Paolo Casagrande ist unter den vier (!) Drei-Sterne-Köchen der Stadt der ruhigste. Und sein Restaurant ist das wohl grosszügigste unter den Prestigelokalen Kataloniens. Die Tische stehen in gehörigem Abstand, der Service unter Leitung von Joan Carles Ibáñez und Antonio Coelho ist zuvorkommend bis zum Exzess, und der vom legendären Basken Martín Berasategui beeinflusste Küchenchef schickt Gerichte, die in der Spitze zum Besten gehören, was in Barcelona angerichtet wird.
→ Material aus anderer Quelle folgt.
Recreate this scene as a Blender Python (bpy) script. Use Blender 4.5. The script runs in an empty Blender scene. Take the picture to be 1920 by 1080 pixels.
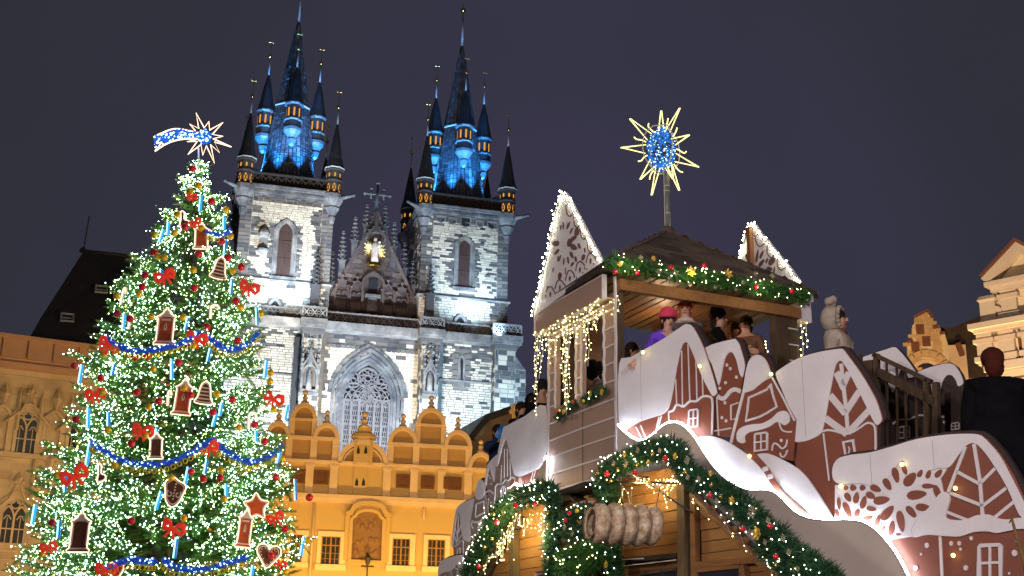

Fenchel und Seegurke mit Beluga-Kaviar habe ich gerade gegessen, die Kombination aus Carabineros und Avocado mit Tomate und Minze genossen und die Krustentier-Ravioli mit Champagner gewürdigt. Ausgezeichnete, nicht ganz billige Weinkarte – und im gleichen Haus eines der Top-Hotels von Barcelona. Mit einem exzellenten Frühstück!
2. «Disfrutar»
Über kein Restaurant Spaniens wird gerade so viel geredet wie über diesen Betrieb, dem ebenfalls drei Sterne zuteilwurden. Oriol Castro, einer der Protagonisten, gehört zu den Köchen, die viel zu erzählen haben über eine besonders legere Form der Top-Gastronomie, über neue Techniken und Zutaten. Hier wird über etliche Gänge, über kleine und grössere Happen hinweg entwickelt und experimentiert – natürlich gern mit Fisch und Garnelen des benachbarten Meeres, aber auch mit der Neuinterpretation spanischer Klassiker. So wird die Gilda etwa, der Anchovi-Peperoni-Olive-Snack, vom Kopf auf die Füsse gestellt, hier wird Ceviche neu gedacht. Spannende Weinbegleitung, faire Preise. Einen Tisch zu bekommen, ist leider ausgesprochen schwierig.
3. «Hofmann»
Die Köchin Mey Hofmann ist eine katalanische Legende, schliesslich lehrte sie Kochkunst schon, als kaum jemand in Barcelona an Hochküche dachte. Das gleichnamige Restaurant bewahrt ihr Andenken und lässt den Besucher eine Zeitreise durch die Entwicklung der spanischen Küchen der vergangenen drei Jahrzehnte antreten. Die Einflüsse der französischen Klassik, die Ideen Ferran Adriàs, die Stile der neuen baskischen Küche: All das ist hier zu finden, wird weiterentwickelt, in ein spannendes Menu verpackt und zu einem sehr fairen Preis serviert. Und erst die Desserts, deren Herstellung in der angeschlossenen Schule gelehrt wird . . .
4. «Compartir»
Der kleine Bruder des Restaurants Disfrutar zeigt ebenfalls den ganzen Ideenreichtum des Kochteams um Oriol Castro. Ein Team, das ziemlich gut die Bedürfnisse der Gäste auslotet. Ausgehungerte Gourmets kommen hier auf ihre Kosten, aber auch alle, die nur einen netten Abend verbringen wollen, dürften sich wohlfühlen bei Austern mit Knoblauchcrème, den Sardinen mit Kokos und einer luxuriös-verschwenderischen Kombination aus Hummer, Schweinebauch und Mango. Warum ist da zuvor niemand draufgekommen? Tolle offene Weine und perfekt gemixte Cocktails – auch die gehören schliesslich zur kulinarischen Entspannung dazu.
5. «Slow & Low»
So etwas wie hier lässt sich wohl nur in Barcelona machen. Frank Beltri und Nicolás de la Vega, Geschäftspartner und Küchenchefs, mischen fröhlich spanische Traditionen und neue Ideen. Die Zutaten – Artischocken, rote Garnelen, Saucen und vieles mehr – entstammen der katalanischen Küche, der mexikanischen Sphäre oder asiatischen Traditionen. Und immer wieder erkennt man den Willen zu Überraschung und Verfremdung, ohne dass es anstrengend würde, schmeckt Schaum und Eisiges, Knuspriges und Weiches im Wechsel. Dass man hier mit einigen Tagen Vorlauf oft noch einen Platz bekommt – am schönsten sitzt man an der Theke –, gehört zu den angenehmsten Eigenschaften des Lokals.